Norman Hibdige 1930 - 2013

 

In making this tribute to Norman. ’Our Norm’, as Dora would say. She would also say under her breath what’s he letting me in for this time? You see they were a team and they worked so well together. I can’t begin to portray what Norman did for Curdridge, but quietly he donated his retirement to the village it’s community and eventually to Winchester City Council.

You all have special memories of our friend Norman Hibdige but I want to try and recall his accolades as I knew him, an unsung member of Curdridge. In the early days pennies made pounds. There was so much going on in village life, collecting for the guide dogs for the blind was his treasured charity, followed by scouts and Curdridge show for the upkeep of the Reading Room.  He arranged for the collections of silver paper, ring pulls from coke cans, milk bottle tops these were all weighed in to make money for the training of guide dogs, whereas like many others, his garage would be full of paper as a few pounds could be raised by baling up paper and selling it by the ton.

His work at the Ordinance Office probably made him the perfectionist that he was and this showed in everything he did, from his garden, the envy of many, to his work as a Parish Councillor and onto Winchester District Council where his service excelled. He was awarded the honourable position as Mayor of Winchester in 1997-1998, as a thank you to his services.  We in Curdridge shared that year with both Norman and Dora; we were invited to Abbey House and various functions.
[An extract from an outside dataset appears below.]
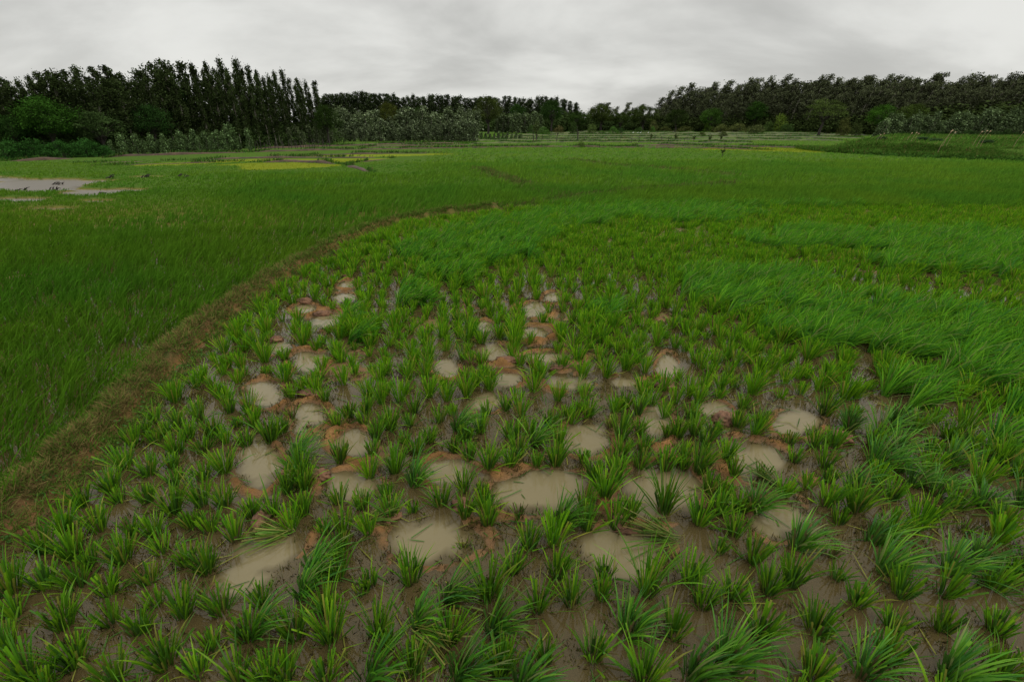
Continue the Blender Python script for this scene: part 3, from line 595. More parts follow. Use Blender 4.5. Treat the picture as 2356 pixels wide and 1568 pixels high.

They tried to include all of the village organisations, as well as family and friends.

Norman worked tirelessly for the liberal party and must have walked around Curdridge so many times delivering leaflets. their home was party  HQ at election time, and still Dora coped with all the upheaval and comings and goings. At one time you may have thought Curdridge was true blue .That didn’t matter, we all liked Norman and he would win every time. He was such a decent man, honest and said it, as it was. Norman was a good listener and one of the most difficult rolls as a Councillor is to hear both sides and make a judgement without upsetting either. He was a good mediator, and helped many people with their problems. As a fellow parish councillor, I relied on Norman for his experience and valued his input. He probably knew more about Whitley and its development than any other member of Winchester City council having been a committee member since its inception some 40 years ago. At the Parish annual meeting we would always rely on Dora to come in and make the tea.

Curdridge show horticultural tent. This was Norman’s Chelsea Flower show! Both he and Dora made the task look like a doddle but the work that went on behind the scenes and Norman’s perfection, his checking and cross checking entrees and all the cards being made up, the tables all had to be measured and covered. It really was a delight to see when all was laid out waiting to be judged.

Norman enjoyed life and was determined to preserve the cultural enjoyment for other generations. He even elected to trial a new drug so as to help others.  He was always ready to help and was a minibus driver for the friendship club and shopping journeys for many years.

To Norman we can only say thank you, and what a privilege to have known them both. And Dora who has been on autopilot caring for him so dutifully. Even planting the potatoes and beetroot at his latest request. ‘You can plant the beetroot in the greenhouse,’ they all came up,’ how many did you plant,’ the whole packet she replied, probably a little exasperated he said’ well you will have to thin them out’. Right up until then he was making sure all was in order. So I say Farewell to our friend a job well done, a life’s work achieved!